BY ALISON GENDAR and JOSE MARTINEZ DAILY NEWS STAFF WRITERS
Thursday, August 17th 2006, 6:58AM
THREE BROOKLYN vice cops who allegedly busted into a massage parlor to steal a security camera were undermined by a backup video system, authorities said yesterday.
The second camera captured the April 13 break-in, in which cops allegedly made off with the massage parlor's security system.
The cops believed that there might be video footage that could have been used as evidence to clear eight suspects they had arrested on prostitution charges a day earlier.
Lt. Stephen Wong, Sgt. Kwun Tso and Officer Yuseff Hamm pleaded not guilty to burglary charges in Brooklyn Supreme Court. Their lawyers predicted the charges would be dismissed.

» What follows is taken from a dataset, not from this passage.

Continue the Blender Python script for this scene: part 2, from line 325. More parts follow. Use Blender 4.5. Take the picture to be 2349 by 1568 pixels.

"We are confident this indictment is garbage," said Peter Brill, an attorney for Wong, a 14-year NYPD veteran who was the integrity control officer for the Brooklyn South vice squad.
But prosecutors said the cops staged a phony gambling raid at a business next door just to get back into the massage parlor.
"They broke the locked door and entered into the location, where they took the camera and a computer," said Assistant District Attorney Sharif Abdur-Rahim.
After being busted for running the Sunset Park massage parlor, the owner told Hamm that his business had a security camera that could clear him and his girls.
That tip led to the next day's raid "under the guise of making a gambling arrest," Abdur-Rahim said.
Prosecutors said several pieces of equipment from the massage parlor were found in Wong's desk, though Brill said all the gear had been signed out from a property clerk.
They said it was Jonathan Sims, an ex-prosecutor-turned-defense lawyer, who was representing the owner of the massage parlor and the women, who tipped off authorities to the backup camera.
The prostitution charges against Sims' clients have been dropped, authorities said.
It's a lesson, Sims said, that some cops will go to "great lengths to make sure their cases are not dismissed."